- _TASK STATEMENT_: Repeat the span of the entries below that starts at the line with "Generate a three.js" and ends at the line with "scene.add(sun, sun.target);", nothing more. Skip the pictures.

begin SUPPLIED DATA

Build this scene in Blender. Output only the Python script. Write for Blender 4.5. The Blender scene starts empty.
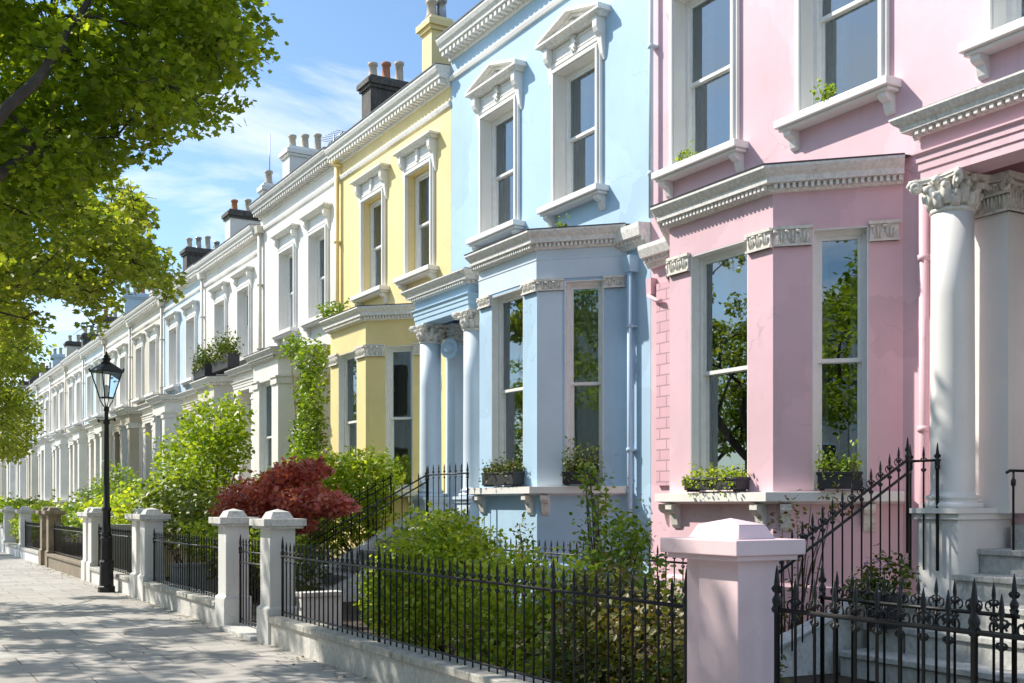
import bpy, math, random
import numpy as np
from mathutils import Vector, Matrix
random.seed(7); RNG = np.random.default_rng(7)
C = bpy.data.collections.new('street'); bpy.context.scene.collection.children.link(C)
R = math.radians
ORG = {}
WX = 9.7          # plane of the terrace's main front

# ------------------------------------------------------------------ materials
def mat(name):
    m = bpy.data.materials.new(name); m.use_nodes = True
    nt = m.node_tree; nt.nodes.clear()
    out = nt.nodes.new('ShaderNodeOutputMaterial'); b = nt.nodes.new('ShaderNodeBsdfPrincipled')
    nt.links.new(b.outputs[0], out.inputs[0])
    return m, nt, b, out
def N(nt, t, **k):
    n = nt.nodes.new(t)
    for a, v in k.items():
        if a in n.inputs.keys(): n.inputs[a].default_value = v
        else: setattr(n, a, v)
    return n
def ramp(nt, src, stops):
    r = nt.nodes.new('ShaderNodeValToRGB'); e = r.color_ramp.elements
    while len(e) < len(stops): e.new(.5)
    for i, (p, c) in enumerate(stops):
        e[i].position = p; e[i].color = (c[0], c[1], c[2], 1) if not isinstance(c, (int, float)) else (c, c, c, 1)
    nt.links.new(src, r.inputs[0]); return r.outputs[0]
def coords(nt, sx=1, sy=1, sz=1):
    g = nt.nodes.new('ShaderNodeNewGeometry'); mp = nt.nodes.new('ShaderNodeMapping')
    mp.inputs['Scale'].default_value = (sx, sy, sz); nt.links.new(g.outputs['Position'], mp.inputs[0]); return mp.outputs[0]
def noise(nt, vec, scale, detail=4, rough=.6):
    n = nt.nodes.new('ShaderNodeTexNoise'); n.inputs['Scale'].default_value = scale; n.inputs['Detail'].default_value = detail
    n.inputs['Roughness'].default_value = rough; nt.links.new(vec, n.inputs['Vector']); return n.outputs[0]
def mix(nt, fac, a, b, mode='MIX'):
    n = nt.nodes.new('ShaderNodeMix'); n.data_type = 'RGBA'; n.blend_type = mode
    for s, v in ((0, fac), (6, a), (7, b)):
        if isinstance(v, (int, float)): n.inputs[s].default_value = v
        elif isinstance(v, tuple): n.inputs[s].default_value = (v[0], v[1], v[2], 1)
        else: nt.links.new(v, n.inputs[s])
    return n.outputs[2]
def bump(nt, b, h, strength=.3, dist=.01):
    n = nt.nodes.new('ShaderNodeBump'); n.inputs['Strength'].default_value = strength; n.inputs['Distance'].default_value = dist
    nt.links.new(h, n.inputs['Height']); nt.links.new(n.outputs[0], b.inputs['Normal'])

def stucco(name, col, dirt=.35, rough=.55, bmp=.25, cracks=True):
    m, nt, b, o = mat(name)
    v = coords(nt); vs = coords(nt, 5, 5, .35)
    patch = ramp(nt, noise(nt, v, .9, 5), [(.3, .90), (.7, 1.04)])
    c = mix(nt, 1.0, col, patch, 'MULTIPLY')
    streak = ramp(nt, noise(nt, vs, 1.3, 6, .65), [(.52, 0.0), (.78, 1.0)])
    grime = ramp(nt, noise(nt, v, 2.2, 6, .7), [(.45, 0.0), (.75, 1.0)])
    f = mix(nt, 1.0, streak, grime, 'MULTIPLY')
    fm = N(nt, 'ShaderNodeMath', operation='MULTIPLY'); nt.links.new(f, fm.inputs[0]); fm.inputs[1].default_value = dirt
    dc = tuple(x*.45+.10*w for x, w in zip(col, (1., .95, .8)))
    c = mix(nt, fm.outputs[0], c, dc)
    wv = nt.nodes.new('ShaderNodeVectorMath'); wv.operation = 'MULTIPLY_ADD'; nz = nt.nodes.new('ShaderNodeTexNoise'); nz.inputs['Scale'].default_value = 3.5; nt.links.new(v, nz.inputs[0])
    nt.links.new(nz.outputs['Color'], wv.inputs[0]); wv.inputs[1].default_value = (.5,.5,.5); nt.links.new(v, wv.inputs[2])
    vo = nt.nodes.new('ShaderNodeTexVoronoi'); vo.feature = 'DISTANCE_TO_EDGE'; vo.inputs['Scale'].default_value = .75; nt.links.new(wv.outputs[0], vo.inputs['Vector'])
    cr = ramp(nt, vo.outputs['Distance'], [(.0, 1.), (.006, 0.)]); ck = ramp(nt, noise(nt, v, 1.1, 3), [(.52, 0.), (.6, .5)])
    if cracks: c = mix(nt, mix(nt, 1., cr, ck, 'MULTIPLY'), c, tuple(x*.45 for x in col))
    vp = nt.nodes.new('ShaderNodeTexVoronoi'); vp.inputs['Scale'].default_value = .55; nt.links.new(wv.outputs[0], vp.inputs['Vector'])
    pt = ramp(nt, vp.outputs['Color'], [(.2, .93), (.8, 1.04)])
    if cracks: c = mix(nt, 1., c, pt, 'MULTIPLY')
    nt.links.new(c, b.inputs['Base Color']); b.inputs['Roughness'].default_value = rough
    b.inputs['Specular IOR Level'].default_value = .35
    bump(nt, b, noise(nt, v, 38, 5), bmp, .004)
    return m
def weathered(name, clean, dirty, amount=.5, rough=.75):
    m, nt, b, o = mat(name); v = coords(nt); vs = coords(nt, 3, 3, 1.2)
    f = ramp(nt, noise(nt, vs, 3.2, 8, .72), [(.62-.35*amount, 0.0), (.80-.2*amount, 1.0)])
    g = ramp(nt, noise(nt, v, 22, 5, .7), [(.4, .8), (.65, 1.05)])
    c = mix(nt, f, clean, dirty); c = mix(nt, 1.0, c, g, 'MULTIPLY')
    nt.links.new(c, b.inputs['Base Color']); b.inputs['Roughness'].default_value = rough
    bump(nt, b, noise(nt, v, 30, 6), .5, .006); return m
def plain(name, col, rough=.5, metal=0, bmp=0, var=.15, scale=8):
    m, nt, b, o = mat(name); v = coords(nt)
    g = ramp(nt, noise(nt, v, scale, 5), [(.3, 1-var), (.7, 1+var)])
    nt.links.new(mix(nt, 1.0, col, g, 'MULTIPLY'), b.inputs['Base Color'])
    b.inputs['Roughness'].default_value = rough; b.inputs['Metallic'].default_value = metal
    if bmp: bump(nt, b, noise(nt, v, scale*4, 4), bmp, .004)
    return m
def leafmat(name, c1, c2, c3, trans=.35, rough=.45):
    m = bpy.data.materials.new(name); m.use_nodes = True; nt = m.node_tree; nt.nodes.clear()
    out = nt.nodes.new('ShaderNodeOutputMaterial'); b = nt.nodes.new('ShaderNodeBsdfPrincipled'); t = nt.nodes.new('ShaderNodeBsdfTranslucent')
    g = nt.nodes.new('ShaderNodeNewGeometry')
    c = ramp(nt, g.outputs['Random Per Island'], [(0., c1), (.5, c2), (1., c3)])
    v = coords(nt); n = ramp(nt, noise(nt, v, 1.6, 3), [(.3, .75), (.7, 1.25)])
    c = mix(nt, 1.0, c, n, 'MULTIPLY')
    nt.links.new(c, b.inputs['Base Color']); b.inputs['Roughness'].default_value = rough; b.inputs['Specular IOR Level'].default_value = .4
    tc = mix(nt, 1.0, c, (1.5, 1.45, .5), 'MULTIPLY'); nt.links.new(tc, t.inputs[0])
    ms = nt.nodes.new('ShaderNodeMixShader'); ms.inputs[0].default_value = trans
    nt.links.new(b.outputs[0], ms.inputs[1]); nt.links.new(t.outputs[0], ms.inputs[2]); nt.links.new(ms.outputs[0], out.inputs[0])
    return m
def glassmat(name):
    m = bpy.data.materials.new(name); m.use_nodes = True; nt = m.node_tree; nt.nodes.clear()
    out = nt.nodes.new('ShaderNodeOutputMaterial'); g = nt.nodes.new('ShaderNodeBsdfGlossy'); t = nt.nodes.new('ShaderNodeBsdfTransparent')
    g.inputs['Roughness'].default_value = .0; g.inputs['Color'].default_value = (.80, .92, 1, 1); t.inputs['Color'].default_value = (.90, .92, .90, 1)
    fr = nt.nodes.new('ShaderNodeFresnel'); fr.inputs['IOR'].default_value = 3.1
    v = coords(nt); bp = nt.nodes.new('ShaderNodeBump'); bp.inputs['Strength'].default_value = .05; bp.inputs['Distance'].default_value = .02
    nt.links.new(noise(nt, v, 1.7, 1), bp.inputs['Height']); nt.links.new(bp.outputs[0], g.inputs['Normal'])
    ms = nt.nodes.new('ShaderNodeMixShader'); nt.links.new(fr.outputs[0], ms.inputs[0]); nt.links.new(t.outputs[0], ms.inputs[1]); nt.links.new(g.outputs[0], ms.inputs[2])
    nt.links.new(ms.outputs[0], out.inputs[0]); return m

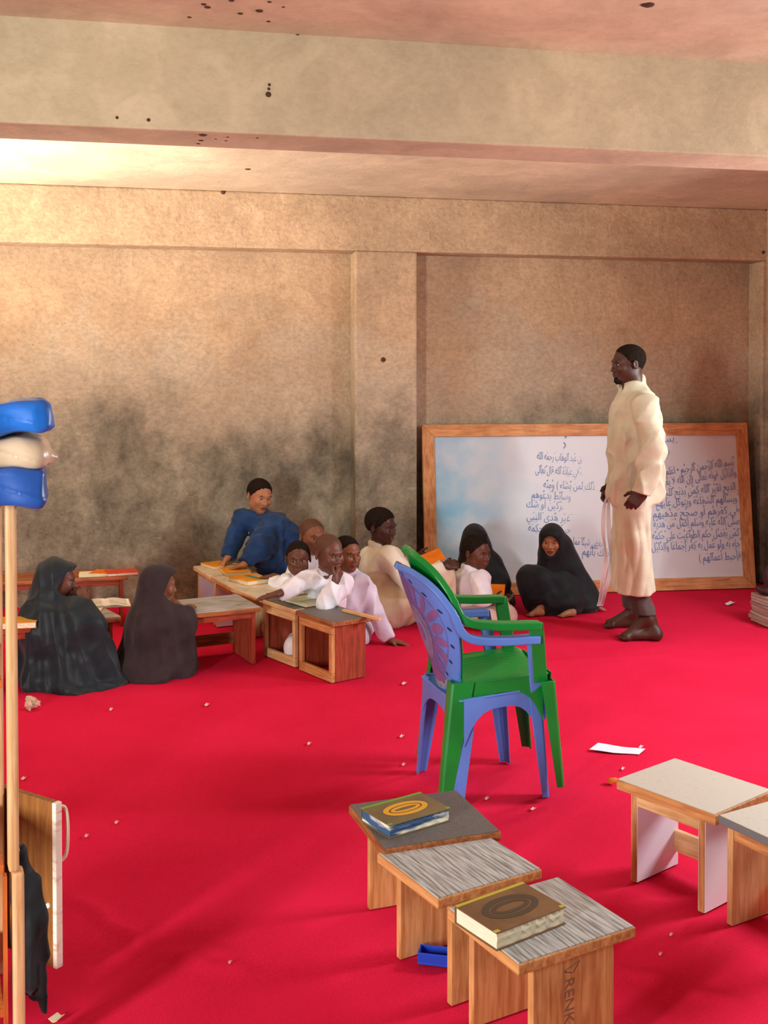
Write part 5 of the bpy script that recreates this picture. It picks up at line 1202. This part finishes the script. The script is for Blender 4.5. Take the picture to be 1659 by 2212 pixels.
t = thing('cloth_bag', 'dark maroon cloth bag slumped on the paper stack at the right border', 'bag', tuple(c)); sdf_object(S, 'sack', mat('maroon_cloth', '4a2a2c', .85, '3b2124', 14), t, c, .006)
# insect nests / mud daubs and nails on plaster
MUD = mat('mud_daub', '4a3428', .95)
def daub(px, py, plane, r, nm='mud_daub', flat=.4, m=MUD):
    dd = ray(px, py)
    if plane[0] == 'z': t_ = (plane[1] - CAMH) / dd[2]; n_ = A_(0, 0, 1)
    else: t_ = plane[1] / (-SA * dd[0] + CA * dd[1]); n_ = A_(-SA, CA, 0)
    p = Vector(CAMP + dd * t_); q = MB(); R = frame(n_, (1, 0, 0) if plane[0] == 'z' else (0, 0, 1)); rings = []
    for i in range(5):
        a = math.pi * i / 4 - math.pi / 2; rings.append([p + Vector(R.T @ (A_(math.cos(a) * math.cos(2 * math.pi * j / 8) * (1 + .25 * math.sin(j * 2.3)), math.cos(a) * math.sin(2 * math.pi * j / 8) * flat, math.sin(a)) * r)) for j in range(8)])
    q.loft(rings); o = q.build(nm, m, smooth=True); return o
wall_o = bpy.data.objects['wall_back']; beam_o = bpy.data.objects['trim_1']; ceil_o = bpy.data.objects['ceiling']
def put(o, par): o.parent = par; o.matrix_parent_inverse = Matrix.Rotation(-ANG, 4, 'Z')
for px, py, r in ((438, 291, .016), (434, 303, .010), (428, 310, .008), (492, 296, .006), (488, 304, .006), (556, 298, .006), (466, 300, .005)): put(daub(px, py, ('z', zb), r), beam_o)
for px, py, r in ((582, 183, .006), (581, 192, .006), (580, 204, .011), (643, 71, .010), (253, 254, .006), (321, 259, .007)): put(daub(px, py, ('v', VB0), r), beam_o)
for px, py, r in ((440, 9, .010), (448, 15, .012), (500, 1, .010), (519, 29, .010), (560, 23, .014), (580, 46, .008), (612, 15, .006), (409, 37, .008), (1400, 10, .022), (1393, 10, .016), (582, 4, .008)): put(daub(px, py, ('z', ZC), r), ceil_o)
for px, py, r in ((828, 777, .018), (1655, 452, .012), (1649, 545, .014), (482, 415, .016)): put(daub(px, py, ('v', V0), r), wall_o)
put(daub(535, 365, ('z', ZC), .018), ceil_o)
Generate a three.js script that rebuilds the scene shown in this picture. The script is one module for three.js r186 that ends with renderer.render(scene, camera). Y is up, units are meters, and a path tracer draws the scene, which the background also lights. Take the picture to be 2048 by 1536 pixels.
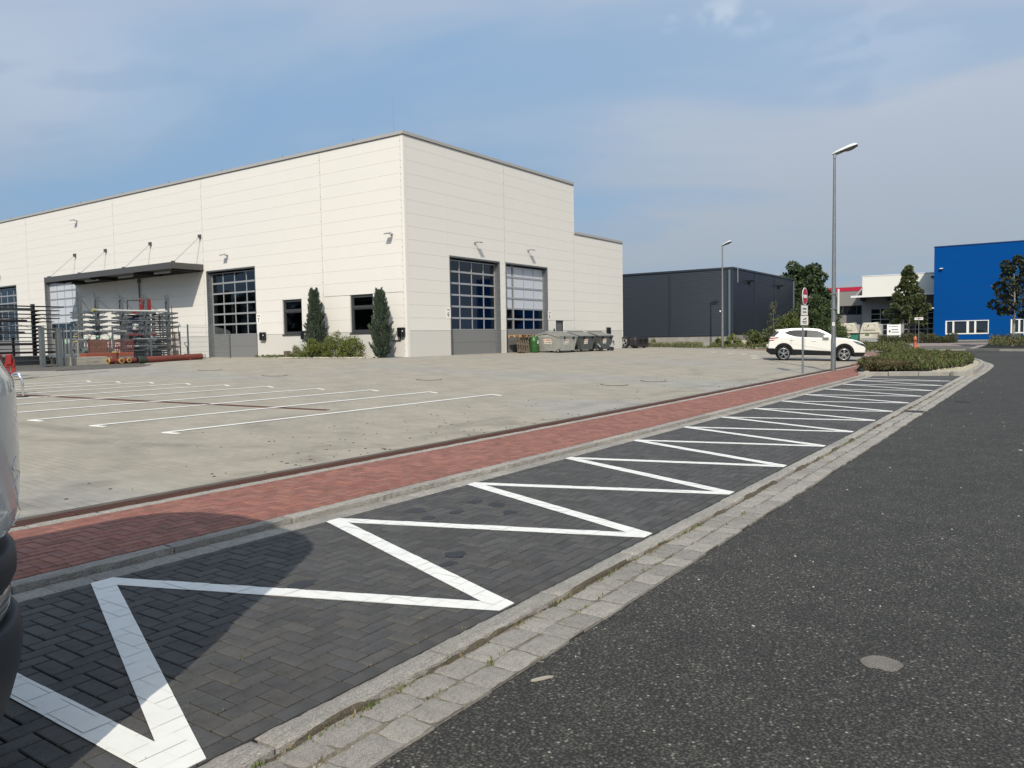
import * as THREE from 'three';
import { mergeGeometries } from 'three/addons/utils/BufferGeometryUtils.js';
import { RoundedBoxGeometry } from 'three/addons/geometries/RoundedBoxGeometry.js';

/* ---------- camera, sky, sun, exposure ---------- */
const scene = new THREE.Scene();
const camera = new THREE.PerspectiveCamera(52.43, 4 / 3, 0.05, 4000);
camera.position.set(0, 1.4, 0);
camera.rotation.set(-0.05726, 0.60843, -0.01702, 'YXZ');
const renderer = new THREE.WebGLRenderer({ antialias: true });
renderer.setSize(1024, 768);
renderer.toneMapping = THREE.LinearToneMapping;
renderer.toneMappingExposure = 1.1;
renderer.shadowMap.enabled = true;
const SUN = new THREE.Vector3(0.39, 0.65, 0.65).normalize();
const sun = new THREE.DirectionalLight(new THREE.Color(1.0, 0.93, 0.82), 3.5);
sun.position.copy(SUN).multiplyScalar(90).add(new THREE.Vector3(-20, 0, -25));
sun.target.position.set(-20, 0, -25);
sun.castShadow = true;
Object.assign(sun.shadow.camera, { left: -75, right: 75, top: 75, bottom: -75, near: 1, far: 260 });
sun.shadow.mapSize.set(4096, 4096);
scene.add(sun, sun.target);

/* ---------- noise and random ---------- */
let seed = 12345;
const rnd = () => { seed = (seed + 0x6d2b79f5) | 0; let t = Math.imul(seed ^ (seed >>> 15), 1 | seed); t = (t + Math.imul(t ^ (t >>> 7), 61 | t)) ^ t; return ((t ^ (t >>> 14)) >>> 0) / 4294967296; };
const rr = (a, b) => a + (b - a) * rnd();
const pick = a => a[Math.floor(rnd() * a.length)];
const lerp = (a, b, t) => a + (b - a) * t, clamp = (v, a = 0, b = 1) => Math.min(b, Math.max(a, v));
const sstep = (a, b, v) => { const t = clamp((v - a) / (b - a)); return t * t * (3 - 2 * t); };
const hash = (x, y, s) => { let h = Math.imul(x, 374761393) + Math.imul(y, 668265263) + Math.imul(s, 2147483647 - 61 * s) | 0; h = Math.imul(h ^ (h >>> 13), 1274126177); return ((h ^ (h >>> 16)) >>> 0) / 4294967296; };
function vnoise(x, y, per, s) {               // value noise, periodic when per > 0
  const xi = Math.floor(x), yi = Math.floor(y), fx = x - xi, fy = y - yi, u = fx * fx * (3 - 2 * fx), v = fy * fy * (3 - 2 * fy);
  const m = per ? k => ((k % per) + per) % per : k => k;
  const a = hash(m(xi), m(yi), s), b = hash(m(xi + 1), m(yi), s), c = hash(m(xi), m(yi + 1), s), d = hash(m(xi + 1), m(yi + 1), s);
  return lerp(lerp(a, b, u), lerp(c, d, u), v);
}
function fbm(x, y, per, s, oct = 4) { let t = 0, a = 0.5, n = 0; for (let o = 0; o < oct; o++) { t += a * vnoise(x, y, per, s + o); n += a; x *= 2; y *= 2; per *= 2; a *= 0.5; } return t / n; }

/* ---------- sky: a computed dome of thin high cloud ---------- */
{
  const W = 2048, H = 1024, d = new Float32Array(W * H * 4);
  for (let j = 0; j < H; j++) for (let i = 0; i < W; i++) {
    const el = ((j + 0.5) / H - 0.5) * Math.PI, az = ((i + 0.5) / W - 0.5) * 2 * Math.PI;
    const y = Math.sin(el), c = Math.cos(el), x = Math.cos(az) * c, z = Math.sin(az) * c;
    const e = clamp(y);
    // clear air: paler near the horizon
    const h = Math.pow(1 - e, 5);
    let r = lerp(0.235, 0.25, h), g = lerp(0.385, 0.39, h), b = lerp(0.595, 0.53, h);
    // thin cloud sheet at height, seen in perspective; thicker towards the road direction
    const q = 1 / (Math.max(y, 0) + 0.10), px = x * q, pz = z * q;
    const wx = fbm(px * 0.5 + 3, pz * 0.5, 0, 3, 3) * 1.6, wz = fbm(px * 0.5, pz * 0.5 + 9, 0, 7, 3) * 1.6;
    const veil = fbm(px * 0.42 + wx + 11, pz * 0.9 + wz, 0, 21, 6), fine = fbm(px * 1.5 + wx * 2, pz * 2.6 + wz * 2, 0, 41, 5);
    const side = sstep(-0.75, 0.62, x * 0.95 - z * 0.32);   // towards +X
    const cov = clamp(sstep(0.36, 0.68, veil * 0.86 + fine * 0.14) * (0.62 + 0.3 * side) + side * 0.5) * sstep(-0.02, 0.06, y);
    const cr = lerp(0.335, 0.44, sstep(0.03, 0.33, e)), cg = lerp(0.395, 0.50, sstep(0.03, 0.33, e)), cb = lerp(0.46, 0.60, sstep(0.03, 0.33, e));
    r = lerp(r, cr, cov); g = lerp(g, cg, cov); b = lerp(b, cb, cov);
    let wisp = 0; for (const [a, b2, c2, w, k] of [[-0.312, 0.363, -0.878, 0.026, 1], [-0.287, 0.351, -0.892, 0.024, 0.8], [-0.371, 0.359, -0.856, 0.013, 0.95], [-0.17, 0.31, -0.935, 0.09, 0.4], [-0.867, 0.284, -0.41, 0.13, 0.35]]) { const q = Math.hypot(x - a, (y - b2) * 1.7, z - c2) / w; if (q < 2) wisp = Math.max(wisp, k * (1 - sstep(0.2, 1.6, q)) * sstep(0.38, 0.62, fbm(x * (w > 0.05 ? 14 : 45) + 7 + 1.5 * fbm(x * 20, y * 20, 0, 67, 3), y * (w > 0.05 ? 40 : 70) + z * 12, 0, 61, 5))); }
    r += wisp * 0.13; g += wisp * 0.11; b += wisp * 0.08;
    const s = Math.max(0, x * SUN.x + y * SUN.y + z * SUN.z), glow = Math.pow(s, 12) * 0.9 + Math.pow(s, 90) * 2;   // haze round the sun
    r += glow; g += glow * 0.96; b += glow * 0.88;
    if (y < 0) { const t = sstep(0, -0.1, y); r = lerp(r, 0.2, t); g = lerp(g, 0.2, t); b = lerp(b, 0.19, t); }
    const k = (j * W + i) * 4; d[k] = r; d[k + 1] = g; d[k + 2] = b; d[k + 3] = 1;
  }
  const t = new THREE.DataTexture(d, W, H, THREE.RGBAFormat, THREE.FloatType);
  t.mapping = THREE.EquirectangularReflectionMapping; t.magFilter = t.minFilter = THREE.LinearFilter; t.colorSpace = THREE.LinearSRGBColorSpace; t.needsUpdate = true;
  scene.background = t; scene.environment = t;
}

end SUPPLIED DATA

- _ANSWER_:
Generate a three.js script that rebuilds the scene shown in this picture. The script is one module for three.js r186 that ends with renderer.render(scene, camera). Y is up, units are meters, and a path tracer draws the scene, which the background also lights. Take the picture to be 2048 by 1536 pixels.
import * as THREE from 'three';
import { mergeGeometries } from 'three/addons/utils/BufferGeometryUtils.js';
import { RoundedBoxGeometry } from 'three/addons/geometries/RoundedBoxGeometry.js';

/* ---------- camera, sky, sun, exposure ---------- */
const scene = new THREE.Scene();
const camera = new THREE.PerspectiveCamera(52.43, 4 / 3, 0.05, 4000);
camera.position.set(0, 1.4, 0);
camera.rotation.set(-0.05726, 0.60843, -0.01702, 'YXZ');
const renderer = new THREE.WebGLRenderer({ antialias: true });
renderer.setSize(1024, 768);
renderer.toneMapping = THREE.LinearToneMapping;
renderer.toneMappingExposure = 1.1;
renderer.shadowMap.enabled = true;
const SUN = new THREE.Vector3(0.39, 0.65, 0.65).normalize();
const sun = new THREE.DirectionalLight(new THREE.Color(1.0, 0.93, 0.82), 3.5);
sun.position.copy(SUN).multiplyScalar(90).add(new THREE.Vector3(-20, 0, -25));
sun.target.position.set(-20, 0, -25);
sun.castShadow = true;
Object.assign(sun.shadow.camera, { left: -75, right: 75, top: 75, bottom: -75, near: 1, far: 260 });
sun.shadow.mapSize.set(4096, 4096);
scene.add(sun, sun.target);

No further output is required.